Koçun en temel becerisi bir çocuğun merakı ile soru sormak ve danışanını düşündürmektir. Zira dönüşüm ve değişim her zaman kişinin kendi içinde filizlenir. Bu basitçe soru sormanın ötesinde bir süreçtir. Zira doğru ve güçlü soruları sormak, normal soru sormaktan farklıdır. Bu soruları sorma biçimi danışanın kendi cevaplarını üretmesinde önemlidir. Bunları yaparken yaratıcı düşünmeyi tetikleyen araçların kullanımı büyük fark yaratır. Ve koçluğun kendi disiplini içinde bir sistematiği vardır ki, bu da çözüme ve eyleme doğru ilermeleyi sağlar. İşte bu şekilde koçluk fark yaratır ama değişimi yapan hep danışandır, koç değil.

Koçluk nerelerde kullanılabilir?

Koçluk, liderlik gelişimini sağlamak, birey ve takım performansını artırmak, verimliliği yükseltmek, ihtiyaç duyulan alanlarda beceri geliştirmek, çalışan bağlılığını artırmak, motivasyon ve sahiplenme sağlamak gibi alanlarda kullanılan en önemli araçlardan biri haline gelmiştir. İş hayatında kullanımı olduğu kadar kişini nasıl daha mutlu, özgün, farkındalıklı ve huzurlu bir yaşam süreceği, kendi hayat amacını bularak ve bu yüksek amaç ile uyumlu nasıl yaşayacağı alanını kapsayan yaşam koçluğunda da kullanılır. Bir anne-baba çocuklarını yetiştirirken de bunu çok ciddi kullanır; çünkü bizim çocuklarımız daha doğar doğmaz özgün ve özgür bireylerdir ve bizler onların yaşamlarına ne kadar müdahale etsek de onlar kendi kaderlerini kendileri belirleyeceklerdir. Yani çocuklarımıza yapabileceğimiz tek ve en iyi şey koçluk etmektir.
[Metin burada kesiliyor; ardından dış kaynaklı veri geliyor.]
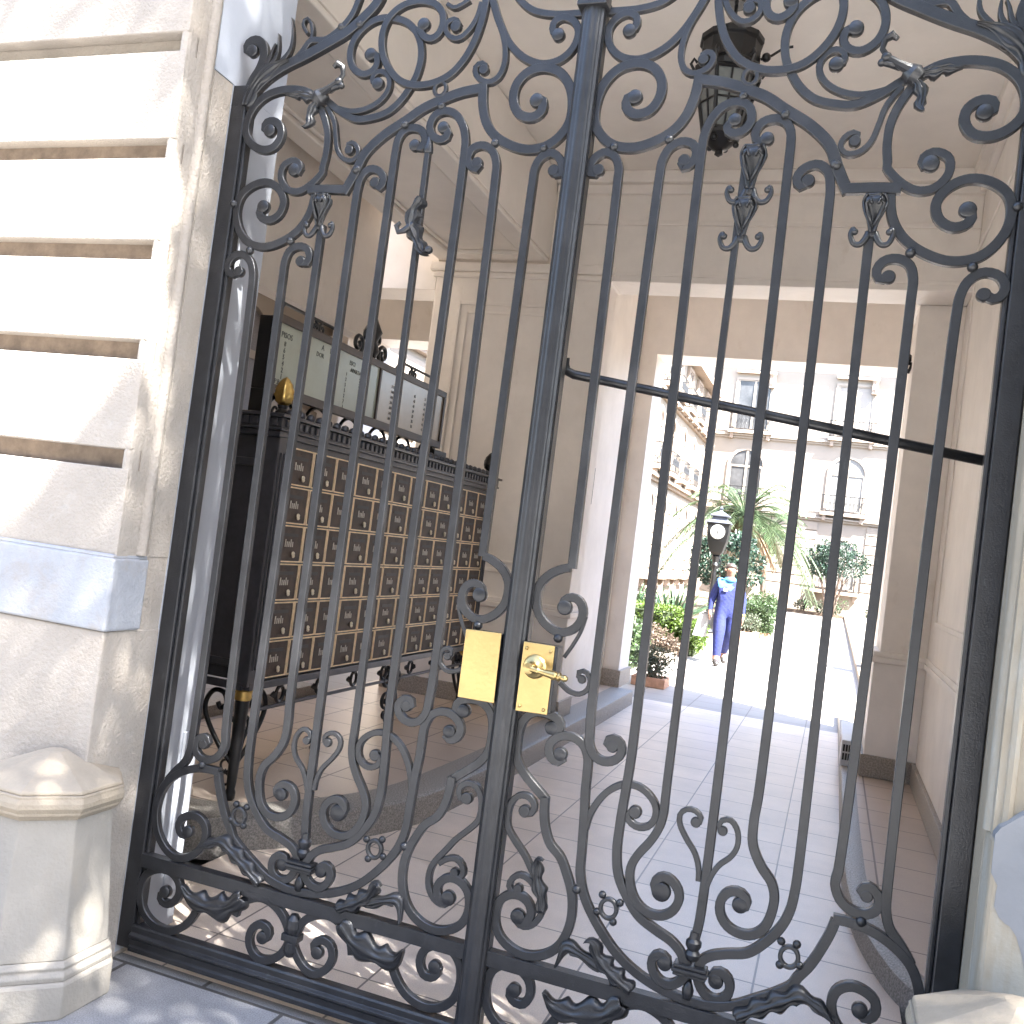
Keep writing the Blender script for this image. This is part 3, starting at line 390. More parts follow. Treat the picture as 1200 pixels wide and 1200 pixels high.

Ben koçluk eğitimi almış ve uygulayan bir kişi olarak koçluğun nefes alınan her an, her durum, her koşul ve karşıılaşılan her insan ile yapılabileceğine inanıyorum ve bunu yapıyorum. Koçluk için 2 kişinin karşılıklı 90 derece açıyla belli bir düzende, belirlenen saat ve mekanda oturmasına her zaman gerek yoktur. Tasavvufta “halk içinde Hak ile yürümek” ile anlatıldığı gibi hayatın her anında, içinde koçluk yapılabilir.

Ama en önemli şey insanın kendi kendine koçluk yapmasıdır. Koçluk, koça kullanması için bir çok araç gösterir ve öğretir, ama her şeyin başında bu araçları kendisine uygulaması ve koçun kendi farkındalığını artırmasına yardımcı olur.

Macchiavelli’nin “Prens” adlı kitabında dediği gibi, zamanında talih kendini gösterdiğinde onu yakalayacak erdemlerinizle hazır olmalısınız. İşte bu hazırlığı yapmayan, gelişim yolunda çabalamayan kişi talih treninin gözleri önünden geçip gitmesine seyirci kalır. Hatta bunu fark etmez bile. O yüzden “gelecek öylesine gideceğimiz bir yer değildir, o bizim yaratacağımız yerdir” deriz. İşinizi şansa bırakmayın. Niyet, gayret ve kısmet ile tevekkül edin. Her şey doğru sorularla başlar. Ve herkes koçluk yapabilir. O yüzden Descartes’in o meşhur sözünü biraz değiştirerek, “soruyorum öyleyse varım” demek belki daha doğrudur.

Sevgiler,

Kenan

https://twitter.com/Naacel

http://naacel.blogspot.co.uk/

http://www.felsefetasi.org/author/kenan-kolday/

https://www.facebook.com/public/Kenan-Kolday

 

Bkz http://blog.milliyet.com.tr/kader-ve-hur-irade/Blog/?BlogNo=432204

Bkz http://blog.milliyet.com.tr/kaldir-kendini-aradan--ciksin-ortaya-yaradan/Blog/?BlogNo=437522

 
Toplam blog
: 245
: 1347
Kayıt tarihi
: 29.10.12
 
 

Çocukluğumdan beri kendimden büyük bir şeyleri arayıp durdum. Ve 1999 yılında yaşadığım şoklar il..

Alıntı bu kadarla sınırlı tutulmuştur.